◆ **EXERCISE PROMPT**: Reproduce the lines of the material exactly, excluding every image.
* * * *
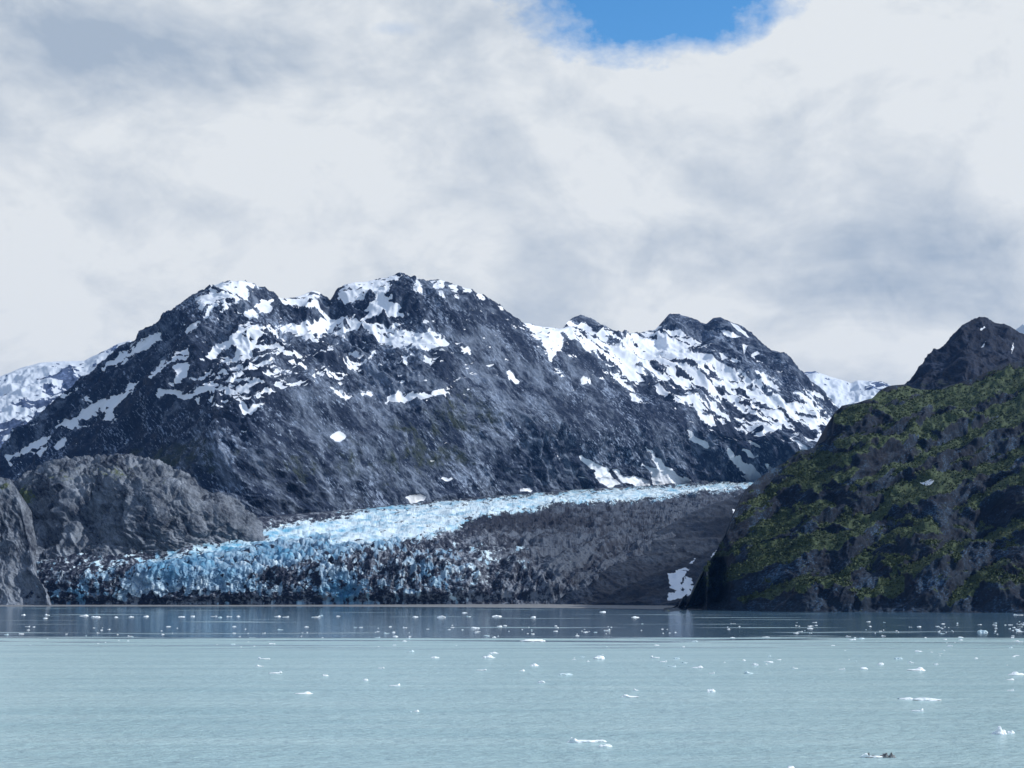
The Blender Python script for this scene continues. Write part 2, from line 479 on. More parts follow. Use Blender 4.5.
    S.attrs['snow'] = .5 + sn * .12
    bare = 1 - .8 * sstep(-1, 1, sn)
    r2 = aniso(75, 2.8, 23, 4, True)
    S.push((r2 - .2) * 27 * (.35 + .65 * edge) * bare)
    S.push(fbm(X / 30, Y / 60, Z / 30, 3, seed=31) * 6 * bare)
    r4 = aniso(22, 2.6, 35, 3, True)
    S.push((r4 - .2) * 9 * bare)
    vg = .36 * gauss(U, V, 280, 470, 170, 48) + .34 * gauss(U, V, 430, 445, 80, 45) + .30 * gauss(U, V, 150, 458, 90, 26) + .26 * gauss(U, V, 480, 410, 60, 40) + .22 * aniso(60, 3, 87, 4)
    S.attrs['veg'] = vg + .12 * fbm(X / 200, Y / 300, Z / 120, 4, seed=71)
    S.attrs['tone'] = .42 + .45 * aniso(120, 3, 81, 4) + .5 * aniso(22, 4, 85, 3) + .2 * gauss(U, V, 420, 400, 160, 60) - .25 * gauss(U, V, 120, 420, 90, 60)  # last term paints the left flank's shade into the rock tone
    return S.build('mountain', M['main_rock'], back=1800, backdrop=.45)

# ------------------------------------------------------------------ distant snowy mountains
def far_mountain(name, ridge, foot, d0, d1, px0, px1, seed, dens0, rock=(), back=2500):
    r = [(x, y, d0) for x, y in ridge]
    f = [(x, y, d1) for x, y in foot]
    S = Sheet([r, f], px0, px1, .9, 110, blur=8)
    S.freeze_normals(10)
    X, Y, Z, U, V = S.X, S.Y, S.Z, S.U, S.V
    e = sstep(0, .1, S.t)
    S.push(ridged(X / 420, Y / 500, Z / 600, 4, seed=seed) * 42 * (d0 / 9500) * (.1 + .9 * e))
    S.push(ridged(X / 90, Y / 150, Z / 140, 4, seed=seed + 5) * 22 * (.3 + .7 * e))
    lev = fbm(X / 160, Y / 200, Z / 90, 5, gain=.6, seed=seed + 9)
    s = dens0 + lev * 1.2 + .5 * fbm(X / 40, Y / 90, Z / 22, 4, gain=.6, seed=seed + 12)
    for (bx, by, rx, ry, a) in rock:
        s = s + a * gauss(U, V, bx, by, rx, ry)
    S.attrs['snow'] = .5 + s * .8
    S.attrs['tone'] = .5 + 0 * U; S.attrs['veg'] = 0 * U
    return S.build(name, M['far_rock'], back=back, backdrop=.3)

# ------------------------------------------------------------------ left rock hill and knob
def left_hill():
    top = [(-400,500,3900),(-200,455,3950),(-80,470,3900),(15,484,3800),(30,474,3800),(50,466,3780),(70,461,3760),(100,457,3750),(130,457,3750),(150,461,3740),(165,467,3730),(185,475,3720),(195,487,3700),
           (205,492,3700),(220,495,3700),(235,503,3700),(243,511,3700),(248,522,3720),(252,540,3740),(275,562,3760)]
    mid = [(-400,540,3600),(-80,520,3600),(15,520,3600),(60,500,3560),(120,495,3540),(180,510,3560),(220,517,3600),(258,545,3700),(275,560,3750)]
    low = [(-400,604,3340),(-80,604,3340),(0,600,3350),(40,585,3380),(80,575,3420),(130,566,3470),(170,558,3500),(210,548,3600),(250,550,3680),(275,566,3740)]
    S = Sheet([top, mid, low], -400, 275, .8, 190, blur=6, bumps=[(150,500,22,40,-40),(95,510,18,40,50),(45,520,22,30,60),(190,520,15,25,-25)])
    S.freeze_normals(10)
    X, Y, Z, U, V = S.X, S.Y, S.Z, S.U, S.V
    e = sstep(0, .08, S.t)
    along, across = X * .62 - Z * .78, X * .78 + Z * .62
    across = across + fbm(X / 90, Y / 90, Z / 90, 3, seed=3) * 22
    S.push(fbm(X / 110, Y / 150, Z / 90, 3, seed=201) * 22 * (.2 + .8 * e))
    S.push((ridged(across / 45, along / 110, Y / 150, 5, gain=.55, seed=205) - .2) * 14 * (.3 + .7 * e))
    S.push((ridged(across / 14, along / 26, Y / 50, 4, gain=.6, seed=215) - .2) * 8)
    f1, f2, cid = worley(across / 26, along / 40, Y / 60, 5)
    S.push(np.clip(f2 - f1, 0, .22) * 26)
    h1, h2, _ = worley(across / 60, along / 95, Y / 120, 9)
    S.push(np.clip(h2 - h1, 0, .16) * 60 * (.3 + .7 * e))
    S.attrs['snow'] = 0 * U
    N = S.normals()
    S.attrs['veg'] = .75 * gauss(U, V, 26, 502, 16, 12) + .2 * gauss(U, V, 80, 478, 80, 14) + .16 * gauss(U, V, 130, 480, 60, 26) + .22 * sstep(.5, .85, N[..., 2]) - .02 + .2 * fbm(X / 50, Y / 60, Z / 40, 3, seed=8)
    S.attrs['tone'] = .62 + .4 * fbm(across / 30, along / 60, Y / 60, 4, seed=221)
    return S.build('left_hill', M['left_rock'], back=500, backdrop=.5)

def left_knob():
    top = [(-400,480,3450),(-200,440,3480),(-90,468,3420),(-30,470,3440),(0,477,3470),(10,482,3480),(17,492,3470),(21,510,3440),(25,530,3410),(29,548,3380),(36,574,3330),(50,605,3262)]
    S = Sheet([top], -400, 50, .8, 150, ground=[(-400,606.5),(50,606)], blur=6, bumps=[(0,545,8,30,30),(-10,575,18,18,-25)])
    S.freeze_normals(8)
    X, Y, Z, U, V = S.X, S.Y, S.Z, S.U, S.V
    e = .4 + .6 * sstep(0, .08, S.t)
    along, across = X * .5 - Z * .86, X * .86 + Z * .5
    across = across + fbm(X / 60, Y / 60, Z / 60, 3, seed=13) * 18
    S.push((fbm(X / 70, Y / 90, Z / 70, 4, seed=301)) * 20 * (.3 + .7 * e))
    S.push((ridged(across / 24, along / 70, Y / 90, 5, gain=.6, seed=303) - .2) * 14 * (.3 + .7 * e))
    S.attrs['snow'] = 0 * U
    S.attrs['veg'] = .6 * gauss(U, V, 4, 488, 12, 8) + .2 * fbm(X / 40, Y / 60, Z / 40, 3, seed=9)
    S.attrs['tone'] = .56 + .35 * fbm(across / 20, along / 60, Y / 60, 4, seed=321) + .3 * sstep(540, 590, V)
    return S.build('left_headland', M['left_rock'], back=250, backdrop=.4)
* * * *
◆ **REPLY TO THE EXERCISE**:
The Blender Python script for this scene continues. Write part 2, from line 479 on. More parts follow. Use Blender 4.5.
    S.attrs['snow'] = .5 + sn * .12
    bare = 1 - .8 * sstep(-1, 1, sn)
    r2 = aniso(75, 2.8, 23, 4, True)
    S.push((r2 - .2) * 27 * (.35 + .65 * edge) * bare)
    S.push(fbm(X / 30, Y / 60, Z / 30, 3, seed=31) * 6 * bare)
    r4 = aniso(22, 2.6, 35, 3, True)
    S.push((r4 - .2) * 9 * bare)
    vg = .36 * gauss(U, V, 280, 470, 170, 48) + .34 * gauss(U, V, 430, 445, 80, 45) + .30 * gauss(U, V, 150, 458, 90, 26) + .26 * gauss(U, V, 480, 410, 60, 40) + .22 * aniso(60, 3, 87, 4)
    S.attrs['veg'] = vg + .12 * fbm(X / 200, Y / 300, Z / 120, 4, seed=71)
    S.attrs['tone'] = .42 + .45 * aniso(120, 3, 81, 4) + .5 * aniso(22, 4, 85, 3) + .2 * gauss(U, V, 420, 400, 160, 60) - .25 * gauss(U, V, 120, 420, 90, 60)  # last term paints the left flank's shade into the rock tone
    return S.build('mountain', M['main_rock'], back=1800, backdrop=.45)

# ------------------------------------------------------------------ distant snowy mountains
def far_mountain(name, ridge, foot, d0, d1, px0, px1, seed, dens0, rock=(), back=2500):
    r = [(x, y, d0) for x, y in ridge]
    f = [(x, y, d1) for x, y in foot]
    S = Sheet([r, f], px0, px1, .9, 110, blur=8)
    S.freeze_normals(10)
    X, Y, Z, U, V = S.X, S.Y, S.Z, S.U, S.V
    e = sstep(0, .1, S.t)
    S.push(ridged(X / 420, Y / 500, Z / 600, 4, seed=seed) * 42 * (d0 / 9500) * (.1 + .9 * e))
    S.push(ridged(X / 90, Y / 150, Z / 140, 4, seed=seed + 5) * 22 * (.3 + .7 * e))
    lev = fbm(X / 160, Y / 200, Z / 90, 5, gain=.6, seed=seed + 9)
    s = dens0 + lev * 1.2 + .5 * fbm(X / 40, Y / 90, Z / 22, 4, gain=.6, seed=seed + 12)
    for (bx, by, rx, ry, a) in rock:
        s = s + a * gauss(U, V, bx, by, rx, ry)
    S.attrs['snow'] = .5 + s * .8
    S.attrs['tone'] = .5 + 0 * U; S.attrs['veg'] = 0 * U
    return S.build(name, M['far_rock'], back=back, backdrop=.3)

# ------------------------------------------------------------------ left rock hill and knob
def left_hill():
    top = [(-400,500,3900),(-200,455,3950),(-80,470,3900),(15,484,3800),(30,474,3800),(50,466,3780),(70,461,3760),(100,457,3750),(130,457,3750),(150,461,3740),(165,467,3730),(185,475,3720),(195,487,3700),
           (205,492,3700),(220,495,3700),(235,503,3700),(243,511,3700),(248,522,3720),(252,540,3740),(275,562,3760)]
    mid = [(-400,540,3600),(-80,520,3600),(15,520,3600),(60,500,3560),(120,495,3540),(180,510,3560),(220,517,3600),(258,545,3700),(275,560,3750)]
    low = [(-400,604,3340),(-80,604,3340),(0,600,3350),(40,585,3380),(80,575,3420),(130,566,3470),(170,558,3500),(210,548,3600),(250,550,3680),(275,566,3740)]
    S = Sheet([top, mid, low], -400, 275, .8, 190, blur=6, bumps=[(150,500,22,40,-40),(95,510,18,40,50),(45,520,22,30,60),(190,520,15,25,-25)])
    S.freeze_normals(10)
    X, Y, Z, U, V = S.X, S.Y, S.Z, S.U, S.V
    e = sstep(0, .08, S.t)
    along, across = X * .62 - Z * .78, X * .78 + Z * .62
    across = across + fbm(X / 90, Y / 90, Z / 90, 3, seed=3) * 22
    S.push(fbm(X / 110, Y / 150, Z / 90, 3, seed=201) * 22 * (.2 + .8 * e))
    S.push((ridged(across / 45, along / 110, Y / 150, 5, gain=.55, seed=205) - .2) * 14 * (.3 + .7 * e))
    S.push((ridged(across / 14, along / 26, Y / 50, 4, gain=.6, seed=215) - .2) * 8)
    f1, f2, cid = worley(across / 26, along / 40, Y / 60, 5)
    S.push(np.clip(f2 - f1, 0, .22) * 26)
    h1, h2, _ = worley(across / 60, along / 95, Y / 120, 9)
    S.push(np.clip(h2 - h1, 0, .16) * 60 * (.3 + .7 * e))
    S.attrs['snow'] = 0 * U
    N = S.normals()
    S.attrs['veg'] = .75 * gauss(U, V, 26, 502, 16, 12) + .2 * gauss(U, V, 80, 478, 80, 14) + .16 * gauss(U, V, 130, 480, 60, 26) + .22 * sstep(.5, .85, N[..., 2]) - .02 + .2 * fbm(X / 50, Y / 60, Z / 40, 3, seed=8)
    S.attrs['tone'] = .62 + .4 * fbm(across / 30, along / 60, Y / 60, 4, seed=221)
    return S.build('left_hill', M['left_rock'], back=500, backdrop=.5)

def left_knob():
    top = [(-400,480,3450),(-200,440,3480),(-90,468,3420),(-30,470,3440),(0,477,3470),(10,482,3480),(17,492,3470),(21,510,3440),(25,530,3410),(29,548,3380),(36,574,3330),(50,605,3262)]
    S = Sheet([top], -400, 50, .8, 150, ground=[(-400,606.5),(50,606)], blur=6, bumps=[(0,545,8,30,30),(-10,575,18,18,-25)])
    S.freeze_normals(8)
    X, Y, Z, U, V = S.X, S.Y, S.Z, S.U, S.V
    e = .4 + .6 * sstep(0, .08, S.t)
    along, across = X * .5 - Z * .86, X * .86 + Z * .5
    across = across + fbm(X / 60, Y / 60, Z / 60, 3, seed=13) * 18
    S.push((fbm(X / 70, Y / 90, Z / 70, 4, seed=301)) * 20 * (.3 + .7 * e))
    S.push((ridged(across / 24, along / 70, Y / 90, 5, gain=.6, seed=303) - .2) * 14 * (.3 + .7 * e))
    S.attrs['snow'] = 0 * U
    S.attrs['veg'] = .6 * gauss(U, V, 4, 488, 12, 8) + .2 * fbm(X / 40, Y / 60, Z / 40, 3, seed=9)
    S.attrs['tone'] = .56 + .35 * fbm(across / 20, along / 60, Y / 60, 4, seed=321) + .3 * sstep(540, 590, V)
    return S.build('left_headland', M['left_rock'], back=250, backdrop=.4)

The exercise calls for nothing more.